Pope Montini’s speech came a year after the writing of the Sacrosanctum Concilium, the Council Constitution on the Sacred Liturgy that deals in chapter VII with the theme of Sacred Art. The document, that proclaim the full freedom of art in the Church, recommending at the same time that “noble beauty” be favored over “mere sumptuousness”, also sets out a series of rules and recommendations addressed to artists in their function of creators of sacred works, and to bishops and ordinaries in their duty of overseeing and vigilance.
The hopes for renewed dialogue contained in Montini’s homily found a response in 1965 in the constitution Gaudium et spes that exhorted commitment “so that artists feel themselves understood by the Church in their work and, enjoying an ordered freedom, establish easier relations with the Christian community”.
Thirty-five years ago, in June 1973, Paul VI made another gesture of openness towards the art world by inaugurating in the Vatican Museums the Collection of Modern Religious Art, which began by bringing together eight hundred pictorial and sculptural compositions by Italian and international artists, and that has continued to expand with the acquisition since the ’eighties of approximately four hundred other pieces.

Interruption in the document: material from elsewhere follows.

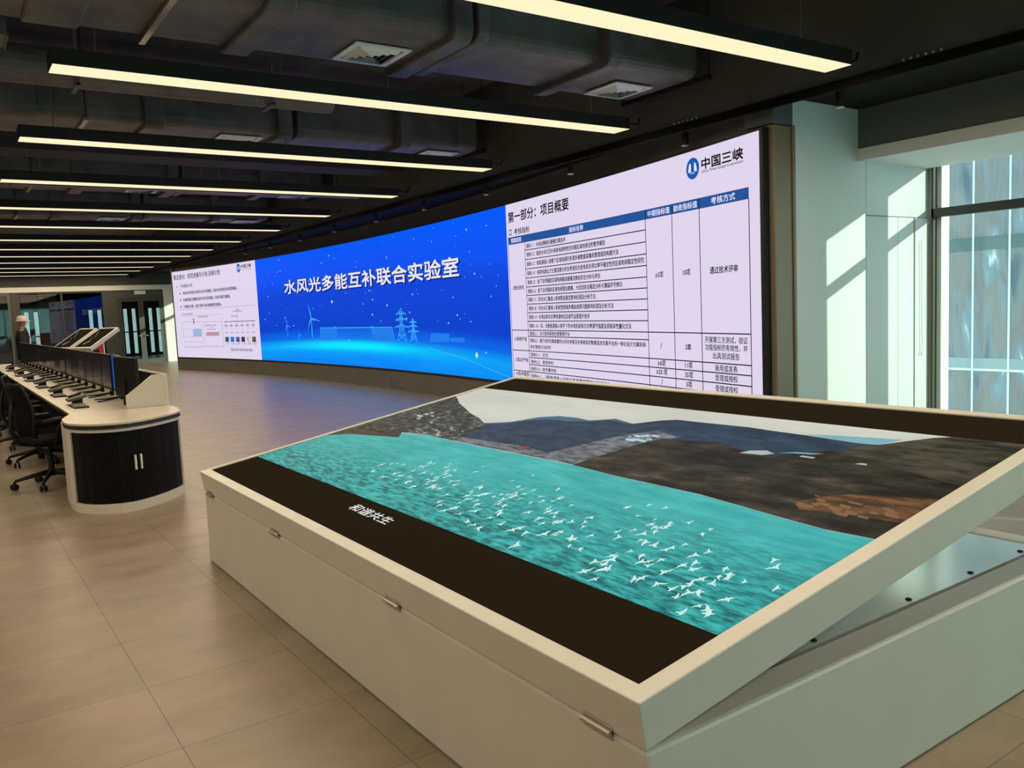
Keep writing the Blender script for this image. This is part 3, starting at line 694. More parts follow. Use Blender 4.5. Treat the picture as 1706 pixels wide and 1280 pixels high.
bd.build('bird_flock', emit('picture_bird', (.62, .84, .80), 1.0), disp)['kind'] = 'stuff'
cp = MB(); text(cp, lambda a, b_: lid(b_, 5.0-a, -.0066), '和谐共生', 1.40, .236, 1.80, .062, bold=.01); cp.build('caption', emit('picture_caption', (.8, .8, .76), 1.0), disp)

# ------------------------------------------------------------------ ceiling strip lights
LY = [3.82, 6.20, 8.62, 11.1, 13.62, 16.1, 18.6, 20.85, 22.95, 25.2, 27.5, 29.5, 31.6]
LX0, LX1, LZ = .765, 5.72, 3.17
def strip_light(y, label):
    o = thing('pendant_strip_light', label, 'light', (LX0, y, LZ), 0, 'long warm strip lights hanging in rows')
    L_ = LX1-LX0; hw = .115
    hb = MB(); hb.box(0, L_, -hw, -hw+.006, 0, .10).box(0, L_, hw-.006, hw, 0, .10).box(0, .006, -hw, hw, 0, .10).box(L_-.006, L_, -hw, hw, 0, .10).box(0, L_, -hw, hw, .10, .106)
    hb.build('housing', BLACKM, o)
    MB().box(.004, L_-.004, -hw+.005, hw-.005, -.003, .012).build('diffuser', STRIP, o)
    for fx in (.06, .5, .94):
        MB().tube([(fx*L_, .106, .106), (fx*L_, .106, ZC-LZ)], .0035, 6).build('suspension_wire', STEEL, o)
        MB().box(fx*L_-.14, fx*L_+.14, -.06, -.03, .107, .112).build('mounting_clip', WHITEP, o)
    MB().tube([(L_, 0, .08), (L_+.10, 0, .085), (L_+.16, -.02, .07), (L_+.20, -.02, .085), (L_+.22, -.02, .14)], .010, 6).build('power_cable', BLACKM, o, smooth=True)
    ld = bpy.data.lights.new('strip_lamp', 'AREA'); ld.shape = 'RECTANGLE'; ld.size = L_-.05; ld.size_y = .2; ld.energy = STRIP_WATT; ld.color = (1.0, .80, .53)
    lo = bpy.data.objects.new('strip_lamp', ld); COL.objects.link(lo); lo.parent = o; lo.location = (L_/2, 0, -.008)
    return o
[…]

In the post-Council Church trends and tendencies have taken shape that manifest visions and demands diverging from the function and value of works of Sacred Art. The ever more invasive presence of images in the daily life of individuals – through the television, the cinema and, above all, advertising – has given origin to various reactions, like, for example, the nostalgic predilection for the nineteenth-century imagerie of the so-called Saint-Sulpice style (that tends to multiply stereotyped devotional images in figurative schemes) or, on the other hand, strong reference to a kind of aniconic cult, to a figurative silence that is alleged, by the few supporters of this current, to be effective testimony of a Christianity concerned with the values of the person. Beside “traditionalist” trends (the great spread in the West of the icons of the Russian or Greek Church – among other things not enthusiastically welcomed by certain Orthodox circles – is also according to some observers an expression of nostalgia) there are, by contrast, tendencies that encourage the use of every more modern instrument of visual communication to transmit the Christian message.
There is then a widespread leaning not to be influenced either by an exasperated present-past dialectic or by an attitude of opposition to the contemporary dechristianized world. In the circles that perceive this need it is hoped there will be advantageous coming-together of local Christian communities and the more representative artists in the respective figurative cultures and support for enhancing relations with even little known sculptors and painters should they share the history and tradition of the local Churches.